Kermadec and Written By might not leap into most judges’ lists of Australia’s top ten stallions, though the former at least has four elite victors including two Oaks winners in Willowy and Amokura, and his star performer Montefilia, another female.
But Le Metayer has great faith in Jamieson’s breeding, saying Gilgai was “an exceptional farm who have bred elite horses year in year out, often by obscure stallions”.
“Their mating strategy is exceptional and when you’re buying an elite horse from a farm like that, you know you’ve got a good chance,” he said, adding the Gilgai factor was worth around “ten per cent” in his considerations.
“We went to visit Gilgai a few times. Last year we took [Two Bays Farm’s] Ross Ferris there, whose intention is to be the next Gilgai. There’s not many farms like this in the world. I’ve travelled around, and there’s not many farms that can produce champions year in and year out, to the level of Black Caviar.

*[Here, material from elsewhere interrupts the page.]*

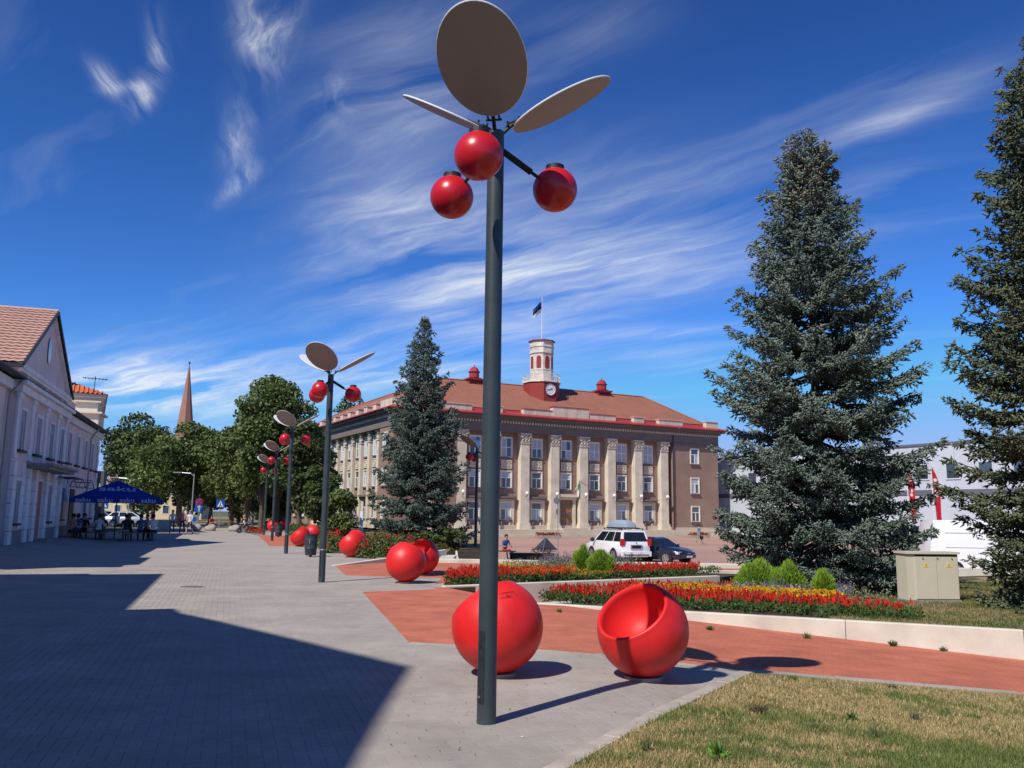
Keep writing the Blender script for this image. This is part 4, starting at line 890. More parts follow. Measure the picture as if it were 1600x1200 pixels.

“So it’s a factor. But the horse has got to stack up – the horse and the pedigree and the mental and the demeanour.”
Le Metayer was confident his back-to-back buys met all of those requirements.
“I look at thousands of fillies each year, and I just thought she was the best athlete I’d seen all year,” he said of his Kermadec filly.
“I think she’s going to be an elite three-year-old. She has a phenomenal action, and obviously a very good pedigree. The dam is from a strong European family, and we all know the dominance of European bloodlines here in Australia, and Kermadec is a sire who can get you a really good filly.”
The day’s third-top priced yearling was Lot 484, Milburn Creek’s grey son of Extreme Choice (Not A Single Doubt) from the stakes-placed Ariaz (Charge Forward) who was bought for $540,000 by My Racehorse, trainer Michael Freedman and Belmont Bloodstock.
‘Extreme Choice is such a good stallion, and having the colt go to a trainer like MIchael Freedman, who’s had really good success for us with Apocalyptic, Ninja and a few others, it’s a marriage made in heaven,” said My Racehorse’s Ben Willis.
“He looks fast, looks like an early two-year-old, and hopefully he can do that on the track.”
Maher purchased the day’s fourth-top priced yearling in Lot 470, a $480,000 colt from the first crop of his dual Derby and Australian Guineas (Gr 1, 1600m) hero – and now Arrowfield Stud sire – Hitotsu (Maurice).
The leading stallion from Book 1 was Swettenham Stud’s Toronado, who had 30 lots sold for $4,955,000. Best by average – with three or more lots sold – was Widden’s Zoustar, with six sellers at $362,500.
Book 1’s leading buyer was Lindsay Park and Dean Hawthorne Bloodstock, with nine yearlings costing a combined $2,330,000.